I started making a list of the meals we’ve eaten recently

Breakfast
Barley with tinned apple or other fruit- Greg
Muesli with home-made yoghurt – me

Lunch
Usually bread, baguettes or rolls, sometimes wraps, with ham & cheese or jam
Occasionally – frying pan pizzas with wraps, Mrs Ball’s fruit chutney, cheese, pineapple, ham

Dinner
Barley risotto with garlic, onions, chicken, cauliflower, carrot, broccoli
Cous cous as above
Stews – pork or chicken, lentils, potatoes, onions, garlic, cabbage, carrot or other veg, tomato paste
Pasta – tortellini with cream sauce – garlic, onions, bacon, cream thickened with cornflour
Pasta – dry pasta with canned tomatoes, tuna, feta
Steak, potatoes, frozen peas
Veal steak ( + deglazed pan juices with cider), potatoes
White chili – chicken, cannelini beans, onions, garlic, spices
Sausage & lentils
Pasta with sausage bolognese – take sausage meat out of skins, add onions, garlic, tinned tomatoes
Frittata with leftover cooked vegies
Yesterday was Shrove Tuesday so I made pancakes and as we’re having a ‘rest day’ today and staying here, just north of Bentiaba, for a second night, I mixed up a batch of yeasted dough and made pan-fried not-quite-naan breads

We keep small quantities of onions, garlic, potatoes, carrots, apples and bananas but not much other fresh fruit or veg as they don’t travel well.

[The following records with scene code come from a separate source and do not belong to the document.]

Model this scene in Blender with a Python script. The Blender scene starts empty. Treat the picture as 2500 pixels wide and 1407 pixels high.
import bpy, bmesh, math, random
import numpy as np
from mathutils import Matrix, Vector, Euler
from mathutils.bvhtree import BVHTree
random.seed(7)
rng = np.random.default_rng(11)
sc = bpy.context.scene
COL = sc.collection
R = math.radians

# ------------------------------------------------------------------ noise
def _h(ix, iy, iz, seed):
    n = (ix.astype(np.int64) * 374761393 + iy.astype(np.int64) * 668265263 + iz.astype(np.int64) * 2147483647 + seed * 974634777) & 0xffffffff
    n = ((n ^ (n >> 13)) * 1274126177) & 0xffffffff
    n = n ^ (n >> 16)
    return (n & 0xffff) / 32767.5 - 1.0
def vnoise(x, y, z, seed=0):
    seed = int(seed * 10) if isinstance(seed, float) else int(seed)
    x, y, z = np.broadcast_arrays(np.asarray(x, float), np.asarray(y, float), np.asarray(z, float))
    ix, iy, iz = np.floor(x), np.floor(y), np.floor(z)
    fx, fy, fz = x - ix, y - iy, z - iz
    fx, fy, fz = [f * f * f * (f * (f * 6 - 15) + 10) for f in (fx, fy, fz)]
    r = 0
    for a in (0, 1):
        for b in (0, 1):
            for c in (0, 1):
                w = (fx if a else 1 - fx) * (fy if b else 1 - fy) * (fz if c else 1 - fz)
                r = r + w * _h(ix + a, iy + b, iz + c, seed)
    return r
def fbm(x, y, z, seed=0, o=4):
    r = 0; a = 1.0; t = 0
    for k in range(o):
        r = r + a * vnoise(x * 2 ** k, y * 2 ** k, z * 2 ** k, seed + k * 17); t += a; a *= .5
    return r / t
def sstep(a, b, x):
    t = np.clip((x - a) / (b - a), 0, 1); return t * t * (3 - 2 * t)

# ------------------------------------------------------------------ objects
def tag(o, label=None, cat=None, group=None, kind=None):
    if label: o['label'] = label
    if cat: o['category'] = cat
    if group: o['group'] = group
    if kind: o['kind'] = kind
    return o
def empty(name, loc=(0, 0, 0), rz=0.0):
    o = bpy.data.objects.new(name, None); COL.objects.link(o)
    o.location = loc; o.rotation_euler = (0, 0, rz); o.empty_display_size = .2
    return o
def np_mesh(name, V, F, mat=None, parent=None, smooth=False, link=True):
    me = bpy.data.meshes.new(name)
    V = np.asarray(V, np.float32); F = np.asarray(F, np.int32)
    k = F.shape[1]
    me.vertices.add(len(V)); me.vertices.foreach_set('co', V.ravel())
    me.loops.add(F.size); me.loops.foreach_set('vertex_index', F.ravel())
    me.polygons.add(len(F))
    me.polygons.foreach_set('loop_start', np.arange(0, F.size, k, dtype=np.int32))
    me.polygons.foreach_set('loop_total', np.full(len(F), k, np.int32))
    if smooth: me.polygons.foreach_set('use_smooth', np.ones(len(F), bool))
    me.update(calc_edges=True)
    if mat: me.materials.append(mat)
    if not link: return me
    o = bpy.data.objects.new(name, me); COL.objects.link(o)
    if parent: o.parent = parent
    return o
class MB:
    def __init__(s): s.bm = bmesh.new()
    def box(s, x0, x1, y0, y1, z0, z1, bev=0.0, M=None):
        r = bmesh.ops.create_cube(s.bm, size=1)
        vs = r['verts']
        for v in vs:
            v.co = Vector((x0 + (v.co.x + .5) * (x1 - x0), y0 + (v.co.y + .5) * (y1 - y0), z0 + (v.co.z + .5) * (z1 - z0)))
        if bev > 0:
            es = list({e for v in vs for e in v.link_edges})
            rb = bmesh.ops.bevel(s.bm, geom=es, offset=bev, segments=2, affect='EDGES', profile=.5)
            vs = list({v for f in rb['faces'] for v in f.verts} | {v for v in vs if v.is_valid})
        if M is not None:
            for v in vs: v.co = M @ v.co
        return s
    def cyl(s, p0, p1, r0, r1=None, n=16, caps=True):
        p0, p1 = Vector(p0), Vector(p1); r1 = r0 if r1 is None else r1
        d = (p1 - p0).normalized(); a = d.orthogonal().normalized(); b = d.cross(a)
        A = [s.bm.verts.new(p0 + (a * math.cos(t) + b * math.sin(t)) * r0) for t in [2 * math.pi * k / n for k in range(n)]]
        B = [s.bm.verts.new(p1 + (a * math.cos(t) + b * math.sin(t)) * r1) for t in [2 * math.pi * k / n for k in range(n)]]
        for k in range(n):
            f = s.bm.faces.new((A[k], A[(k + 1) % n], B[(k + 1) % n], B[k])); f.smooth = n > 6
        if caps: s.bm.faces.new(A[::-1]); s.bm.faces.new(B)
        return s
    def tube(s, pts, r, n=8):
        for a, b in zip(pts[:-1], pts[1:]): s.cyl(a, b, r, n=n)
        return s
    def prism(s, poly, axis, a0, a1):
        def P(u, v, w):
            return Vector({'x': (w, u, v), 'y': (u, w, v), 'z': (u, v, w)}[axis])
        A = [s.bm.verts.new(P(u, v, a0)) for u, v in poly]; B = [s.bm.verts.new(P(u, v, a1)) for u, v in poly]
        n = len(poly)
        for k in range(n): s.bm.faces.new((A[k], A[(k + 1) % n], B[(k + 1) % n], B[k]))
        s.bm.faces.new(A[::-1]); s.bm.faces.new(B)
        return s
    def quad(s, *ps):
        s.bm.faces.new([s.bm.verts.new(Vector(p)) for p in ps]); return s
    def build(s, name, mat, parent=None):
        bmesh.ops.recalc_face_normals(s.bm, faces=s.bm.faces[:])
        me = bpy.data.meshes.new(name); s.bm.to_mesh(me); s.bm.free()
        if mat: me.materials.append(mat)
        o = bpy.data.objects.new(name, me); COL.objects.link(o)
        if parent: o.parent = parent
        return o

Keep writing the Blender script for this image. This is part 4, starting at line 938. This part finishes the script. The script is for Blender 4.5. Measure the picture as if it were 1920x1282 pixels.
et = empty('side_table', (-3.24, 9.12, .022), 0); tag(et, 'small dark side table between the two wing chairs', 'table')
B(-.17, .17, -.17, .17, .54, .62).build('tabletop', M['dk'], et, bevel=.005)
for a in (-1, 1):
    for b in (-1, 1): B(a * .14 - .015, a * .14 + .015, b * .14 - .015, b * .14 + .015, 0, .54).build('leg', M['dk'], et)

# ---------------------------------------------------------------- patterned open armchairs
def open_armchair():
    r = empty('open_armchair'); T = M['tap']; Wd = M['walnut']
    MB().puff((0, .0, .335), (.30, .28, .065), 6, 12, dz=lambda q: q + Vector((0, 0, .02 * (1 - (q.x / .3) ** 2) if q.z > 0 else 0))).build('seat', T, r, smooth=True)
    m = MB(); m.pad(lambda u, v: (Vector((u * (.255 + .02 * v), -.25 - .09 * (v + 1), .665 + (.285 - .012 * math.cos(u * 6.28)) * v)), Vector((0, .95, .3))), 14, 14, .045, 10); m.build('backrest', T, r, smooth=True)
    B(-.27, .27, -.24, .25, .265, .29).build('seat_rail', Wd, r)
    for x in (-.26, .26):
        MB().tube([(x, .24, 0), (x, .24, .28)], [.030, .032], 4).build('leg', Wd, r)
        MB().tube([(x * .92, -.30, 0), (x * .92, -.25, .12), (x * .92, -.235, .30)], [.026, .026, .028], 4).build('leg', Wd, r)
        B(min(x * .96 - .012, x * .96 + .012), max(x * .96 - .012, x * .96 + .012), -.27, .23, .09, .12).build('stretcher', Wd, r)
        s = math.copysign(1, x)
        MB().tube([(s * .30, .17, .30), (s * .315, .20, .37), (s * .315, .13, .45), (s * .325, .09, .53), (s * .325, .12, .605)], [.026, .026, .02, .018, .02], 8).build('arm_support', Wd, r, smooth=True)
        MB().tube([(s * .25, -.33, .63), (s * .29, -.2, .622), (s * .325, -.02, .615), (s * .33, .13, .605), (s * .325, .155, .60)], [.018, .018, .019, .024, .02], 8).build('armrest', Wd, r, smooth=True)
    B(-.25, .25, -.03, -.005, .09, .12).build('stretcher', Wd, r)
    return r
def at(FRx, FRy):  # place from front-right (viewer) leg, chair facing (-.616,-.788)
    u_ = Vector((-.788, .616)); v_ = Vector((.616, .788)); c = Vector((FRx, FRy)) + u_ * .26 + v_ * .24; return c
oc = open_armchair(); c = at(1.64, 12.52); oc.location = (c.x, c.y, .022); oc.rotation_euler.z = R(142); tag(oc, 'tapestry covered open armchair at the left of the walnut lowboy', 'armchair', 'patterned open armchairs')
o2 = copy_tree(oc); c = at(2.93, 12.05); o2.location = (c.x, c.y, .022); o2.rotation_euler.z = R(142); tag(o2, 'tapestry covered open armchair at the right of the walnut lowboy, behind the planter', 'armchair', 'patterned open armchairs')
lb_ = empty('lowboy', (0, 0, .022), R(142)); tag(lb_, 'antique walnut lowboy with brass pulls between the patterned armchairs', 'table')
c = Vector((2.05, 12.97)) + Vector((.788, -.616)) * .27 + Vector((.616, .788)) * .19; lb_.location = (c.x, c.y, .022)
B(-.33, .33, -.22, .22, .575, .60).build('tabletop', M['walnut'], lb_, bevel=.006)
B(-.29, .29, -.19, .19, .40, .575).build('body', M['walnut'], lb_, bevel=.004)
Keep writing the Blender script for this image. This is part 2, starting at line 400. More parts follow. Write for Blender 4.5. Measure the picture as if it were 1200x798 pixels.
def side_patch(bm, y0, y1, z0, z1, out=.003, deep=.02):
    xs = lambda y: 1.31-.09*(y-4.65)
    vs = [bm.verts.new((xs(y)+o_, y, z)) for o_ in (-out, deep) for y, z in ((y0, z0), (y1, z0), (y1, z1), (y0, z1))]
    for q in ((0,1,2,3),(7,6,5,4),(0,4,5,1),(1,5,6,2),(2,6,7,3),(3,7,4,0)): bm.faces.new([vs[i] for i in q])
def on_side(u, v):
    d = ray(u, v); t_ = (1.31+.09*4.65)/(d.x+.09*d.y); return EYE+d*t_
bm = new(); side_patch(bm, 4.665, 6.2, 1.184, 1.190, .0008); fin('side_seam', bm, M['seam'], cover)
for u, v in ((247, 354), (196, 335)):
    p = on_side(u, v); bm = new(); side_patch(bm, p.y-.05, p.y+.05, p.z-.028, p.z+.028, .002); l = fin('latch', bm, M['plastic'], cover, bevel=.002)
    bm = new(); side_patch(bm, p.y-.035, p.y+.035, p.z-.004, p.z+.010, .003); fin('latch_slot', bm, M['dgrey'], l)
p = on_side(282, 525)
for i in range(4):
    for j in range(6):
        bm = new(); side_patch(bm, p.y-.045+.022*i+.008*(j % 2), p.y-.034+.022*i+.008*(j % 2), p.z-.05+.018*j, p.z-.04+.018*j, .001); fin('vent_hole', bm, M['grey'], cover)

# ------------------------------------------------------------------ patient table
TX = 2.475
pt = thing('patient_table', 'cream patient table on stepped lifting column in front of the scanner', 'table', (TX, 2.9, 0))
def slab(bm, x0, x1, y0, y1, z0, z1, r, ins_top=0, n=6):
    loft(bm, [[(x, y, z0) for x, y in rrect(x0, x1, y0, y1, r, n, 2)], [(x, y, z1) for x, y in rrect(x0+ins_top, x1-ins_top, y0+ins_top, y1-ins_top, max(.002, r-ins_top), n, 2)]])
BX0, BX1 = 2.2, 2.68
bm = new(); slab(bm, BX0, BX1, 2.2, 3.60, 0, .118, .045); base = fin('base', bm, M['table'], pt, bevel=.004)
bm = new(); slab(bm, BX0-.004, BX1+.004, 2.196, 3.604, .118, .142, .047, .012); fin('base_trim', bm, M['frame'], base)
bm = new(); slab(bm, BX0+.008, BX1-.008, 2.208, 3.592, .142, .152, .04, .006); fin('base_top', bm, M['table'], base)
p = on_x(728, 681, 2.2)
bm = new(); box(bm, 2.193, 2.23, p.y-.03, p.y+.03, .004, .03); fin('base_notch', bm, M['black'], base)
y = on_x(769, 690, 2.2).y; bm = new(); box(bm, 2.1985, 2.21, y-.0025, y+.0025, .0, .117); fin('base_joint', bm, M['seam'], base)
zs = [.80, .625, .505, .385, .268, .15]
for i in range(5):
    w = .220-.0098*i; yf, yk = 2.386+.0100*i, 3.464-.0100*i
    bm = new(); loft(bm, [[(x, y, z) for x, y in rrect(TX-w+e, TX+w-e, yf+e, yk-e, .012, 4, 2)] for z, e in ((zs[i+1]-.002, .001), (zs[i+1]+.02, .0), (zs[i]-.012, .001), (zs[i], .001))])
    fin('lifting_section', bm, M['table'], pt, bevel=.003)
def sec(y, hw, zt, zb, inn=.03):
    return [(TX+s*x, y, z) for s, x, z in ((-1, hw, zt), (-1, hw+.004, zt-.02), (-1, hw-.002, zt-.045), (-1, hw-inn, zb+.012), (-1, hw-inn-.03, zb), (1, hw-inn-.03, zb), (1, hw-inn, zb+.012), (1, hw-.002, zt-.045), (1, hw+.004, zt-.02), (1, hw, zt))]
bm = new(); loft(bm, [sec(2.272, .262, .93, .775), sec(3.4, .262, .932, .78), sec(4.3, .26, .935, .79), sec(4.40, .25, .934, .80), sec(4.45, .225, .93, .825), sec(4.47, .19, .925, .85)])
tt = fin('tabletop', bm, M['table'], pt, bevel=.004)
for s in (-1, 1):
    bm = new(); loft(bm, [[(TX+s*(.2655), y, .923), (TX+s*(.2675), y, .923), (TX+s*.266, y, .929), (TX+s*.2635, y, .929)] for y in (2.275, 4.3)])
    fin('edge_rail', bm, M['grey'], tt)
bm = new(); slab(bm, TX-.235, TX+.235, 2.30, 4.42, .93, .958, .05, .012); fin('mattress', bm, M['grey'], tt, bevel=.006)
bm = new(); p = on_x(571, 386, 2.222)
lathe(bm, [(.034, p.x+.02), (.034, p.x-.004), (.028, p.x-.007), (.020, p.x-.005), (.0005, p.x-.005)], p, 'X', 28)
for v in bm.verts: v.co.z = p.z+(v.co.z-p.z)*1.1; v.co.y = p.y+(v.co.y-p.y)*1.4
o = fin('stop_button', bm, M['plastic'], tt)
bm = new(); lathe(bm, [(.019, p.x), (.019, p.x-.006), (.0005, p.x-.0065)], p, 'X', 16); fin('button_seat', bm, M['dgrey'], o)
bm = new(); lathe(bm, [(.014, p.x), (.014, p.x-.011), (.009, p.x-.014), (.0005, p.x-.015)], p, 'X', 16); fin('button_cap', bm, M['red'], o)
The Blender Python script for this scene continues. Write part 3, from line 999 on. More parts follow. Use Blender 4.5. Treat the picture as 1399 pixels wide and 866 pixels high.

I cook with dried lentils and canned beans. At home I cook with dried beans but they take too much gas to cook when camping. I have a few basics that I add to our meals – onion salt and dehydrated raw vegetable stock powder that I make at home, plus mixed herbs, mild curry powder and ‘chicken spice’ that looks like it’s mainly paprika. I bought little cardboard boxes of the last 3 at Food Lover’s in Cape Town.

And finally, moving away from food and cooking, a confession.

We packed a 24inch TV in Clancy when we shipped him and sometimes watch TV shows at night. We convert Clancy’s dining room into our bedroom, hang to TV on the mounting bracket inside the door and watch an episode of a TV series Greg has downloaded. So far we’ve watched and enjoyed all of Russian Doll, and we’ve just started on Series 3 of True Detective.